С первых же дней, часов коллективизации власть, отбросив всякий камуфляж, в открытую разжигала среди крестьян вражду. «Кулаки — эти яростные враги социализма — сейчас озверели, — писали домой по указке армейских политорганов красноармейцы. — Надо их уничтожать, не принимайте их в колхоз, выносите постановление об их выселении, отбирайте у них имущество, инвентарь» <*>. ——————————— <*> Красный воин (МВО). 1930. 13 февраля.
Все иезуитство большевистской пропаганды заключалось в том, что красноармейцам внушалось представление о себе как наиболее сознательных, передовых строителях новой жизни. Большевистское жало проникало в самую сердцевину семейных отношений, подвергая их безжалостному разрушению. Сыновья не без успеха науськивались на своих «старорежимных» родителей. Красноармейцу 28-го артиллерийского полка Воронову отец прислал письмо: «последний хлеб отбирают», «с красноармейской семьей не считаются». Сын запросил сельсовет. Сельсовет ответил, что отец его попал под влияние кулака. И вот на основании этой лживой бюрократической цидульки сын предъявил отцу ни много ни мало ультиматум: «Хоть ты мне и батька, ни слова твоим подкулацким песням не поверил. Я рад, что тебе дали хороший урок. Продай хлеб, вези излишки — это мое последнее слово» <*>. ——————————— <*> Там же. 14 мая.

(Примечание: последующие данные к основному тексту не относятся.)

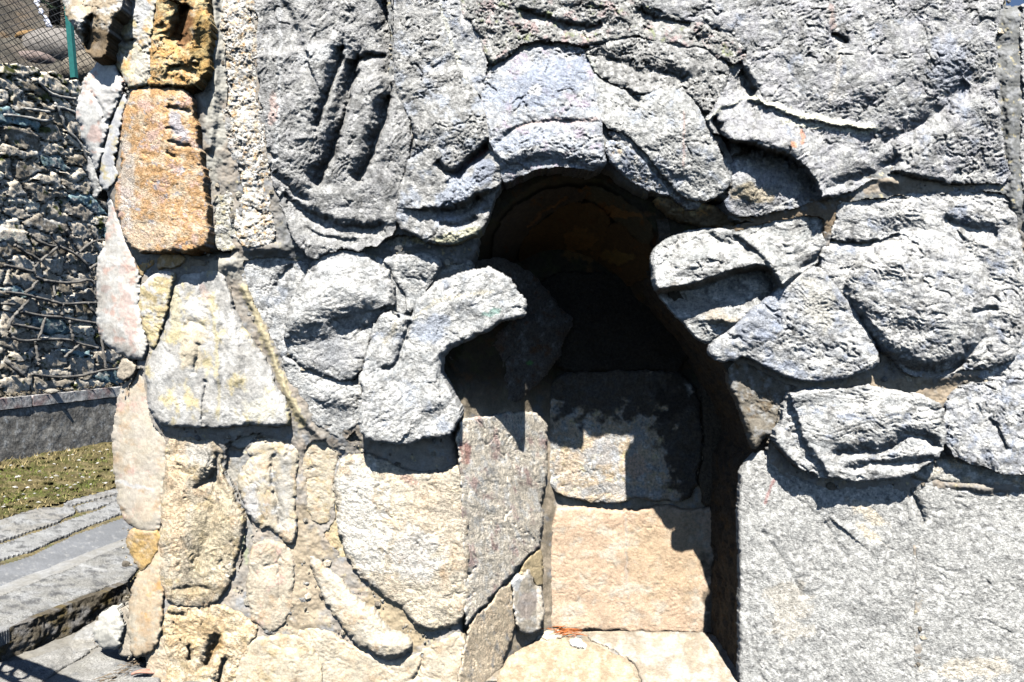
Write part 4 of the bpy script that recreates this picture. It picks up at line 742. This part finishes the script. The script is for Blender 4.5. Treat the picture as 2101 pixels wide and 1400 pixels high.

Некритическое отношение к подобным письмам может привести к ложным выводам: вот, мол, пример дружного отпора кулака, пытавшегося повлиять на красноармейцев. Отпор — налицо. Но не самих красноармейцев, а армейских политработников. Перед нами яркий образец организуемой, насаждаемой сверху пропаганды. Такая пропаганда никогда не считалась с реальными процессами в деревне, наоборот, она сама выступала демиургом новой действительности, спроектированной в большевицких головах по марксистским лекалам. Таким образом, непредвзятые оценки и анализ содержавшейся в документах армейских политорганов информации свидетельствуют о том, что НЭП был обречен, так как для люмпенов, идеологически и политически доминировавших в деревне, он был смерти подобен. Реализм и здравый смысл, свойственный людям тяжелого труда, причудливо уживались в сознании и психологии крестьянства с утопизмом, политической наивностью, проявлением социальной и классовой розни. Все это позволило советской власти углубить и расширить дореволюционный раскол деревни, буквально стравить в братоубийственной войне различные ее социальные слои, что и предопределило «успех» сталинской политики на селе и тягчайшее поражение в конечном итоге всех социальных слоев крестьянства в его неравном противоборстве с советским Голиафом. Насилие и террор по отношению к крестьянству камуфлировались большевистскими лидерами самой «прогрессивной» идеологией. Последнее обстоятельство придало этому процессу бескомпромиссный характер. «Самая страшная тирания, — писал русский философ Б. Вышеславцев, — есть тирания, одержимая идеей или прикрывающаяся идеей» <*>. Ибо, по его же словам, «революционная идеология есть самооправдание и самовосхваление социального преступления» <**>. ——————————— <*> Вышеславцев Б. Парадоксы коммунизма // Путь. Орган русской религиозной мысли. Кн. 1. М., 1992. С. 480. <**> Там же. С. 354.